* START DATA SECTION *

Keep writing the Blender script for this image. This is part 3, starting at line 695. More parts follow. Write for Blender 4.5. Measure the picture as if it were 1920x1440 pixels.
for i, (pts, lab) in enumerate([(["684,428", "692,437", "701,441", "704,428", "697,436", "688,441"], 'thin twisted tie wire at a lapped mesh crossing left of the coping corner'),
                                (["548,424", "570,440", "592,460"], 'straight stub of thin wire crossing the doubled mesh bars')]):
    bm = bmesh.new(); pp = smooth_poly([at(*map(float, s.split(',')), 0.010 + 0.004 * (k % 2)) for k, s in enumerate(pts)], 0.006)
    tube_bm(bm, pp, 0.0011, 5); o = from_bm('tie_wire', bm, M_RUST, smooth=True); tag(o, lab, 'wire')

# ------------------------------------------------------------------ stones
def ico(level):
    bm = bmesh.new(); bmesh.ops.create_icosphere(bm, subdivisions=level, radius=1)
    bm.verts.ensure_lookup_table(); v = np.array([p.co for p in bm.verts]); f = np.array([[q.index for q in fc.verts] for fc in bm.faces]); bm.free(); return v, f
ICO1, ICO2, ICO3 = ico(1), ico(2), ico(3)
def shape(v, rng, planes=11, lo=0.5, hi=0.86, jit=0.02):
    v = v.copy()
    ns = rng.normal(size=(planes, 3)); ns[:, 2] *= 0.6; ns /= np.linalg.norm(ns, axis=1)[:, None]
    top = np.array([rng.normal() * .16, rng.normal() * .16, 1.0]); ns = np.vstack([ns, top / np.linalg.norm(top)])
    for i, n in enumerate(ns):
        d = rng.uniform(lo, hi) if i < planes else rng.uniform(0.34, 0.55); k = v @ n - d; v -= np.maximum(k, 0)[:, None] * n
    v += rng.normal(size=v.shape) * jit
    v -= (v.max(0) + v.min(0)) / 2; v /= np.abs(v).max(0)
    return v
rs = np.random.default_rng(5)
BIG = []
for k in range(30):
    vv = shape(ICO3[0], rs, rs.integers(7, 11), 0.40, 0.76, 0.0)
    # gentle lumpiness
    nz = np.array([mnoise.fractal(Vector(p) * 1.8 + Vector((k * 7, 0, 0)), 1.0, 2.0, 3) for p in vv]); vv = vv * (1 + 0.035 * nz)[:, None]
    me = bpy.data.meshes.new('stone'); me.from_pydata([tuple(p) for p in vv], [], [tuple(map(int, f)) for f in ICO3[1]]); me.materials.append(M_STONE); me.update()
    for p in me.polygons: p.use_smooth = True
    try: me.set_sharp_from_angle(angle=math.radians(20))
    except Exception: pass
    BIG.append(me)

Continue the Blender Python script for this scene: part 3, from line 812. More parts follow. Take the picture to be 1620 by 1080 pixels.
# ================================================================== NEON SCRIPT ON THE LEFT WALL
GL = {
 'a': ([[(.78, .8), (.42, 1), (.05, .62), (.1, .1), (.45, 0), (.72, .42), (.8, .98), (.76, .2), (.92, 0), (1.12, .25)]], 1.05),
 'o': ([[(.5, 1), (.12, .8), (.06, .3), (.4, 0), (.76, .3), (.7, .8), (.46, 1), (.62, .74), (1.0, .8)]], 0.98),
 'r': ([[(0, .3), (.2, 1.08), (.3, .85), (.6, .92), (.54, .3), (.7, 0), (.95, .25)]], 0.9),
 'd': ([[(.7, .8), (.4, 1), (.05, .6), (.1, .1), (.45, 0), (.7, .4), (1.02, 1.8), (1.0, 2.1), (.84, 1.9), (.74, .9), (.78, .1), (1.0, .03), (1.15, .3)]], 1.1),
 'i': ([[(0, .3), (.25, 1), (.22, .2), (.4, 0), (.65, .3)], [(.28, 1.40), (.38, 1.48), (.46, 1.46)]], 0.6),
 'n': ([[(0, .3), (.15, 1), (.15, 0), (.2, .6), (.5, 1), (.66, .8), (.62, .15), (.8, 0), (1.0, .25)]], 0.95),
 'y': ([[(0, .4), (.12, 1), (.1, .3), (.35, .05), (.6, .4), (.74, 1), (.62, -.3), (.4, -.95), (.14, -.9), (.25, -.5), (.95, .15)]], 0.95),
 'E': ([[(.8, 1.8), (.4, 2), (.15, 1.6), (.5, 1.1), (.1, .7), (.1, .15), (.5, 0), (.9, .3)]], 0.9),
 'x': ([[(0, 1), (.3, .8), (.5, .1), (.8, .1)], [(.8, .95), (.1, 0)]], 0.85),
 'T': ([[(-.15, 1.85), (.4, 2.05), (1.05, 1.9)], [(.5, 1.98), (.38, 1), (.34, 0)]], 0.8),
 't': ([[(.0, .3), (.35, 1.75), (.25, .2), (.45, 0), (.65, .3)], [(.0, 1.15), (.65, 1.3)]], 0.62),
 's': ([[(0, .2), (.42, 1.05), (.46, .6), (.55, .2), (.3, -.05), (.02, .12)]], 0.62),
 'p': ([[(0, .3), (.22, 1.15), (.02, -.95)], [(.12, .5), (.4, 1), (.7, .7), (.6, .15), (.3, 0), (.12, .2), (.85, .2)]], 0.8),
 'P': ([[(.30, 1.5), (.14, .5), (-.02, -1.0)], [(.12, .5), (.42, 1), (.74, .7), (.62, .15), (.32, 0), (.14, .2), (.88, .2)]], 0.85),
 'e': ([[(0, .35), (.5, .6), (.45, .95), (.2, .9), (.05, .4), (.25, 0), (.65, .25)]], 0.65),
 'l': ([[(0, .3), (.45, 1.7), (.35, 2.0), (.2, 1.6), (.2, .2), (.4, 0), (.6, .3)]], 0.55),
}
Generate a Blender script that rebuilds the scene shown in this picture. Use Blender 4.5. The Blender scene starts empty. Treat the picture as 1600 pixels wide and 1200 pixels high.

* END DATA SECTION *

In the records above, locate each line with the word "pixels". Copy all such lines.

* [SOLUTION FOR THIS PROBLEM]
Keep writing the Blender script for this image. This is part 3, starting at line 695. More parts follow. Write for Blender 4.5. Measure the picture as if it were 1920x1440 pixels.
Continue the Blender Python script for this scene: part 3, from line 812. More parts follow. Take the picture to be 1620 by 1080 pixels.
Generate a Blender script that rebuilds the scene shown in this picture. Use Blender 4.5. The Blender scene starts empty. Treat the picture as 1600 pixels wide and 1200 pixels high.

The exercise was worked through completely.